Following recent drilling successes, deepwater oil and gas prospects offshore Africa have created a big buzz in the global energy industry. A handful of energy companies have already claimed sizable stakes in such projects.

Offshore Tanzania, for instance, has attracted the interest of Anadarko, which reported promising results from one of its exploratory wells last year, as well as Petrobras (PBR 0.26%), which is getting to ready to drill wells in two offshore exploratory blocks.

Meanwhile, Chevron (CVX 0.08%) recently announced that it is gearing up to develop the Moho Bilondo "Phase 1 bis" and Moho Nord projects offshore the Republic of the Congo, while ExxonMobil (XOM -0.05%) is getting ready to develop exploratory prospects off the coast of South Africa, where it purchased a 75% stake in blocks from Impact Oil & Gas in December of last year.  

While these projects hold promise, another big wave of investment in West Africa may be in the deep waters off the southern coast of Gabon, a small West African country bordering Equatorial Guinea and the Republic of the Congo.

Gabon's oil and gas potential
Gabon has been producing oil for decades and boasts 2 billion barrels of proven reserves – the fifth-largest in Sub-Saharan Africa, trailing only Nigeria, Angola, Sudan and South Sudan (combined), and Uganda. However, the nation's oil production has been in decline for the past 15 years or so, due to depletion of older oil fields and the paucity of new discoveries.

The drop-off in oil production has been especially detrimental to the Gabonese economy, which depends heavily on oil revenues; oil accounts for 65% of government revenue and 75% of export revenue, according (link opens a PDF) to the African Economic Outlook. But the results from new exploratory offshore wells could soon help reverse the trend of declining production.
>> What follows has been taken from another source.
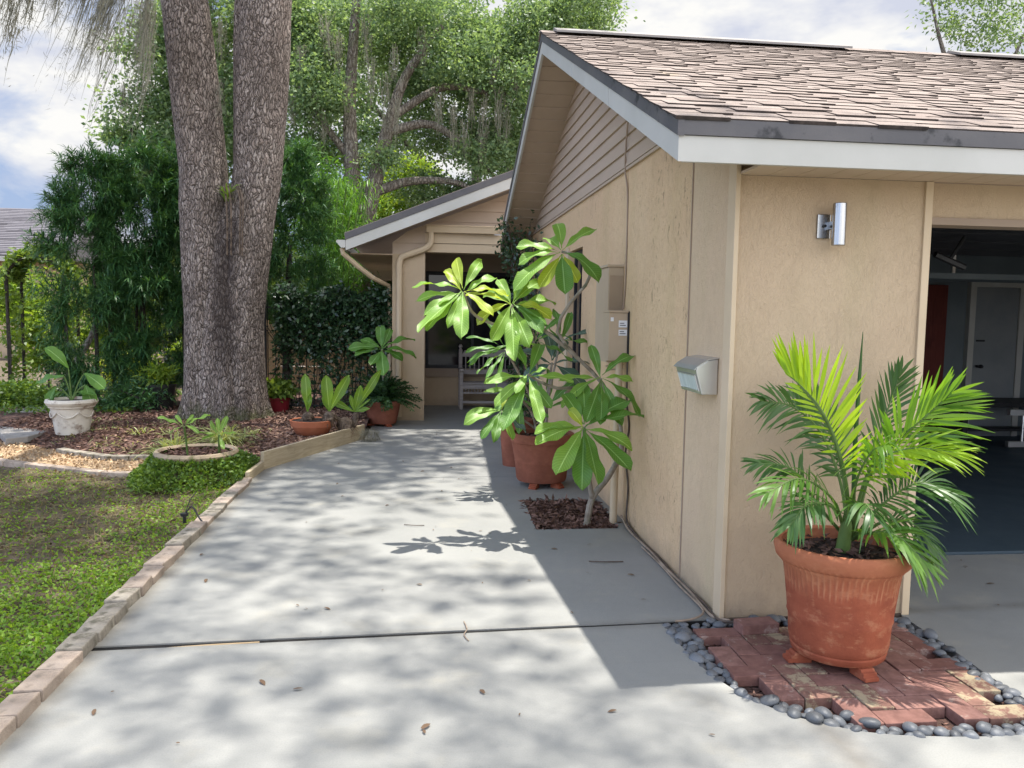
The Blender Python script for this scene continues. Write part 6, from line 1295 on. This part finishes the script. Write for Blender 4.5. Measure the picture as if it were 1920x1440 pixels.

In April, Vaalco Energy (EGY -1.18%) completed a new development well in the Avouma field offshore Gabon, and may drill additional wells in the region, spurred on by encouraging estimates of potential recoverable reserves. And in May, Shell was reportedly readying a newly repaired oil rig to begin drilling for the first time off the coasts of Gabon and Benin.

But perhaps the most significant exploratory well offshore Gabon is the Diaman-1 exploration well, currently being drilled by French oil giant Total's (TTE) Ocean Rig Olympia in water depths of around 5,500 feet. According to the Financial Times, the results from the well – expected sometime in the next few months – could "spark an investment frenzy".

However, significant hurdles remain for companies wanting to drill offshore Gabon. Chief among them are labor unrest, regulatory uncertainty, and a deteriorating relationship between oil industry executives and the Gabonese government. Some energy companies are worried that a fate similar to the one that confronted Addax, a subsidiary of Chinese oil giant Sinopec, may await them.

Challenges to drilling offshore Gabon
Last year, Gabon's government reclaimed Addax's assets after alleging that the Chinese company breached its contract. Energy company executives say that there's nothing to stop this from happening again in the future and claim that Gabon wants to reallocate its assets toward its newly created national oil company, Gabon Oil Company.

Some are also worried about the uncertainty surrounding the proposed hydrocarbon code, whose contents are shrouded in mystery, while others are concerned that much of their profits will go toward lining the Gabonese government's coffers. But Gabon's oil minister, Etienne Ngoubou, is quick to refute such claims.

He fiercely maintains that the Addax reclamation wasn't an erratic act, but instead was a much-needed step to take contract breaches more seriously. He's also not worried about deterring the oil companies that are interested in drilling there, saying that their operations will be profitable even with the more stringent practices the government plans to enforce.

"If cost of access is too high, and doesn't allow for profitable operations, then don't come. We know it is profitable and the conditions we propose are not excessive," he told the Financial Times. The coming months may prove him correct.